_PROBLEM_. Give back an exact copy of the lines from the start of the material through the line bearing "fr_['kind'] = 'stuff'". Include both ends and nothing else.

_GIVEN INFORMATION_.

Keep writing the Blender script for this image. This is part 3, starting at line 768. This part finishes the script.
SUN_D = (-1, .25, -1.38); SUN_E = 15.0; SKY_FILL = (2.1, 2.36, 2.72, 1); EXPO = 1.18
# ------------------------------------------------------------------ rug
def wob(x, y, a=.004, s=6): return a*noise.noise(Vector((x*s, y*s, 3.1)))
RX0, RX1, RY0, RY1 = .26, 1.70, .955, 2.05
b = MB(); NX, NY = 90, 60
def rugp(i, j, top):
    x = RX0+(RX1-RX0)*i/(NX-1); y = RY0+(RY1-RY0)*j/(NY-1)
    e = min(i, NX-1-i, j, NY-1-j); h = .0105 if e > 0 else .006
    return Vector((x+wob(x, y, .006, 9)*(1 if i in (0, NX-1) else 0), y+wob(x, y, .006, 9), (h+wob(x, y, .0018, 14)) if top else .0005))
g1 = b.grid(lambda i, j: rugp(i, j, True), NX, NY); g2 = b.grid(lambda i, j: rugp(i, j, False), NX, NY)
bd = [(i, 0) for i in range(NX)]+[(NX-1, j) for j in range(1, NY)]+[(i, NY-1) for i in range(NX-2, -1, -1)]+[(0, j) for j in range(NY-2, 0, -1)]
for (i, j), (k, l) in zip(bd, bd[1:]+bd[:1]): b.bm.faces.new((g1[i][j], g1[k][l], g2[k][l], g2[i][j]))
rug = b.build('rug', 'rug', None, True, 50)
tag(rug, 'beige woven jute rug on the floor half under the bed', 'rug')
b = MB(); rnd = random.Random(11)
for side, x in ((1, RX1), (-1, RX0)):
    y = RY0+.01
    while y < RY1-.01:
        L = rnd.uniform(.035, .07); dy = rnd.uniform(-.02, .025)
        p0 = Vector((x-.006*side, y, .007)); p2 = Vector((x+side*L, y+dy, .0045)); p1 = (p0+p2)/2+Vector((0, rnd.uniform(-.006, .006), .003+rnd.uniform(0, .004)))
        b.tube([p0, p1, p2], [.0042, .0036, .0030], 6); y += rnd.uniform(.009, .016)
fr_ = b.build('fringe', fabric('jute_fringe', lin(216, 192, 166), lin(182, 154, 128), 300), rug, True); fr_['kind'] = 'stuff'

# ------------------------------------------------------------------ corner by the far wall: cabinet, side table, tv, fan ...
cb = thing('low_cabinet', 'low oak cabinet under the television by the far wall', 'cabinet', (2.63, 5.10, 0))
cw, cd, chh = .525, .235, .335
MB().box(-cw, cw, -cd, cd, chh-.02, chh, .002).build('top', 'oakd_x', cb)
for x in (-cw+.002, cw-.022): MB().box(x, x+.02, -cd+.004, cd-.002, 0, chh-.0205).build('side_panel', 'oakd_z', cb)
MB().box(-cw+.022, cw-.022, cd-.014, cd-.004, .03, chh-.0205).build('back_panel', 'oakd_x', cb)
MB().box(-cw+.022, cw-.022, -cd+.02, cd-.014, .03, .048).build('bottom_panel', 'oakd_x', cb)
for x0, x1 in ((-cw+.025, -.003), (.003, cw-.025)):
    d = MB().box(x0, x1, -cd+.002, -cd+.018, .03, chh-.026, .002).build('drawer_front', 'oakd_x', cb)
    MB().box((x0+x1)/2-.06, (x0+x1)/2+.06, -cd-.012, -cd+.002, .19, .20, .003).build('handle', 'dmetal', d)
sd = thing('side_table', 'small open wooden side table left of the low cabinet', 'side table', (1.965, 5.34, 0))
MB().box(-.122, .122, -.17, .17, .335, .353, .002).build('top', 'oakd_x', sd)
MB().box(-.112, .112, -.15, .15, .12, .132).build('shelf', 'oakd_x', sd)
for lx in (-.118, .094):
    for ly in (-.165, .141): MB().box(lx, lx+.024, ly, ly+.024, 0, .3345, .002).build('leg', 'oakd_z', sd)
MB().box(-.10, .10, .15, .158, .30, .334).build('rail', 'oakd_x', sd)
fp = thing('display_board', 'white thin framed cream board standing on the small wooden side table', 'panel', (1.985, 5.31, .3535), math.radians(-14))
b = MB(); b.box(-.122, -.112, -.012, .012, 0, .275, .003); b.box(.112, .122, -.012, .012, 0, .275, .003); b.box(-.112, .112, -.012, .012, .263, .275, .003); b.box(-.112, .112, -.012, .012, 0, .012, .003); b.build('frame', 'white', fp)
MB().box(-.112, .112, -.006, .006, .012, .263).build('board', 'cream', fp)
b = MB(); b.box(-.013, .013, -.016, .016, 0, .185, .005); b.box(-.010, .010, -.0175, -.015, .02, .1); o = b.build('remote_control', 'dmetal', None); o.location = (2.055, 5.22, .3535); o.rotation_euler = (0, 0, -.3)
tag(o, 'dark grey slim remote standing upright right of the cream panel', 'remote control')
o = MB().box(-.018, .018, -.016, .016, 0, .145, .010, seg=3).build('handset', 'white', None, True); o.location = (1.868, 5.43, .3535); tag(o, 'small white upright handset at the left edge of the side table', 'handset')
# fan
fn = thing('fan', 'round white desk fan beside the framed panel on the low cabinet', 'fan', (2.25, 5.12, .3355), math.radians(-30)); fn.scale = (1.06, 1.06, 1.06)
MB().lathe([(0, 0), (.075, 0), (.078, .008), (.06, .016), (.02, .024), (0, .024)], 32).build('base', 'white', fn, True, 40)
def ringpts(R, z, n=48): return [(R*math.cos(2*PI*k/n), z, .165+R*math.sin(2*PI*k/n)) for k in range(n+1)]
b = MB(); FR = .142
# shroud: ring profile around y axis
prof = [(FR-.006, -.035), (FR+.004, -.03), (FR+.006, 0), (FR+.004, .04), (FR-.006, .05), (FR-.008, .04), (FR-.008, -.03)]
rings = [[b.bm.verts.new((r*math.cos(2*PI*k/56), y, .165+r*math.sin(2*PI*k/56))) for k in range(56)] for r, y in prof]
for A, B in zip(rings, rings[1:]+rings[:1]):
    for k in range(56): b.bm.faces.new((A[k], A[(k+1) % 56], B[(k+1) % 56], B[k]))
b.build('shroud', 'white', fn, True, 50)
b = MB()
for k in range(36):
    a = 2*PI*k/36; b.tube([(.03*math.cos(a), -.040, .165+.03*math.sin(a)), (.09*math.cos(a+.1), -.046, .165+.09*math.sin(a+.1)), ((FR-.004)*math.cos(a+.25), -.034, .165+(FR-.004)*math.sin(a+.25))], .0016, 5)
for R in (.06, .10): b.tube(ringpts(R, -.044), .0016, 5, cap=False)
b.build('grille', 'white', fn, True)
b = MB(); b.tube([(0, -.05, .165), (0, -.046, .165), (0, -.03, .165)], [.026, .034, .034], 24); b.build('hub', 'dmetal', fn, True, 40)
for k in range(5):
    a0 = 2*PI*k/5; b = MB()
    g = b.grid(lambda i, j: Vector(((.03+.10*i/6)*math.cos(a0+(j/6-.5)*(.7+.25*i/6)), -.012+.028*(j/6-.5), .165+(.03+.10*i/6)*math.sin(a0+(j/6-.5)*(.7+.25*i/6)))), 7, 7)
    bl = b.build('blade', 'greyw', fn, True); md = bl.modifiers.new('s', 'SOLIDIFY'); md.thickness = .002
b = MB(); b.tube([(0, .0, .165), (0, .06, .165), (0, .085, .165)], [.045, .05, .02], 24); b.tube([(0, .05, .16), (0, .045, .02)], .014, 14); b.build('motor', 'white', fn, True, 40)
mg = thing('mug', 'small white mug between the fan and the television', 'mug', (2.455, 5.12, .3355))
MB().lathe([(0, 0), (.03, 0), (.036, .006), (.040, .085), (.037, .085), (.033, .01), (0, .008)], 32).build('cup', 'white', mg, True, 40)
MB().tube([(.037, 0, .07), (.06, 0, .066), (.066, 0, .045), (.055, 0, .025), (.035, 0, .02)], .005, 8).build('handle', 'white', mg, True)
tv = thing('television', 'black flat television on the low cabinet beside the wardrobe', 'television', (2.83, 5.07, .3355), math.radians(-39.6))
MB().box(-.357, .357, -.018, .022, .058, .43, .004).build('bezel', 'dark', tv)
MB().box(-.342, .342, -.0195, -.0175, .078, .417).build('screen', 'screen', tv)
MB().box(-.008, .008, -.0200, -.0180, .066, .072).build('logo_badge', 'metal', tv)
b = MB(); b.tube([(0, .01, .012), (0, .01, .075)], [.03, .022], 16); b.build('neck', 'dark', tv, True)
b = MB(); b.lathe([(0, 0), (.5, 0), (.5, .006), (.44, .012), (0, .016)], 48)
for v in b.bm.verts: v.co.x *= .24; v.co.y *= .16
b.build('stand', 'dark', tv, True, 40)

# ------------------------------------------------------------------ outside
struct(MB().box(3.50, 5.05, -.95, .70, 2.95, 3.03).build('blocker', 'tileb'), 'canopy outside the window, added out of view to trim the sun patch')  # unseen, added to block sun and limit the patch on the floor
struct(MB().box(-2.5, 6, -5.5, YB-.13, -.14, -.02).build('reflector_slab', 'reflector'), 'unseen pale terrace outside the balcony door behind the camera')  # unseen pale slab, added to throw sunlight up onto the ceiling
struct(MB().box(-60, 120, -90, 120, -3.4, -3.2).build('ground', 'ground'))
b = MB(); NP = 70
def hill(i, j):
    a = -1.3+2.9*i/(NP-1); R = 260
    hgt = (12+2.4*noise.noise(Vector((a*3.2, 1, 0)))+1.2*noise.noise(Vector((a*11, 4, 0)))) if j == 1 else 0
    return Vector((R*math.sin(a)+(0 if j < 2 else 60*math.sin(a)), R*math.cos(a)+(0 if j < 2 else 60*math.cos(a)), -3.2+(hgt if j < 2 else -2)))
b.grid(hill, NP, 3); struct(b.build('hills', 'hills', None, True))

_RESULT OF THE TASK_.
Keep writing the Blender script for this image. This is part 3, starting at line 768. This part finishes the script.
SUN_D = (-1, .25, -1.38); SUN_E = 15.0; SKY_FILL = (2.1, 2.36, 2.72, 1); EXPO = 1.18
# ------------------------------------------------------------------ rug
def wob(x, y, a=.004, s=6): return a*noise.noise(Vector((x*s, y*s, 3.1)))
RX0, RX1, RY0, RY1 = .26, 1.70, .955, 2.05
b = MB(); NX, NY = 90, 60
def rugp(i, j, top):
    x = RX0+(RX1-RX0)*i/(NX-1); y = RY0+(RY1-RY0)*j/(NY-1)
    e = min(i, NX-1-i, j, NY-1-j); h = .0105 if e > 0 else .006
    return Vector((x+wob(x, y, .006, 9)*(1 if i in (0, NX-1) else 0), y+wob(x, y, .006, 9), (h+wob(x, y, .0018, 14)) if top else .0005))
g1 = b.grid(lambda i, j: rugp(i, j, True), NX, NY); g2 = b.grid(lambda i, j: rugp(i, j, False), NX, NY)
bd = [(i, 0) for i in range(NX)]+[(NX-1, j) for j in range(1, NY)]+[(i, NY-1) for i in range(NX-2, -1, -1)]+[(0, j) for j in range(NY-2, 0, -1)]
for (i, j), (k, l) in zip(bd, bd[1:]+bd[:1]): b.bm.faces.new((g1[i][j], g1[k][l], g2[k][l], g2[i][j]))
rug = b.build('rug', 'rug', None, True, 50)
tag(rug, 'beige woven jute rug on the floor half under the bed', 'rug')
b = MB(); rnd = random.Random(11)
for side, x in ((1, RX1), (-1, RX0)):
    y = RY0+.01
    while y < RY1-.01:
        L = rnd.uniform(.035, .07); dy = rnd.uniform(-.02, .025)
        p0 = Vector((x-.006*side, y, .007)); p2 = Vector((x+side*L, y+dy, .0045)); p1 = (p0+p2)/2+Vector((0, rnd.uniform(-.006, .006), .003+rnd.uniform(0, .004)))
        b.tube([p0, p1, p2], [.0042, .0036, .0030], 6); y += rnd.uniform(.009, .016)
fr_ = b.build('fringe', fabric('jute_fringe', lin(216, 192, 166), lin(182, 154, 128), 300), rug, True); fr_['kind'] = 'stuff'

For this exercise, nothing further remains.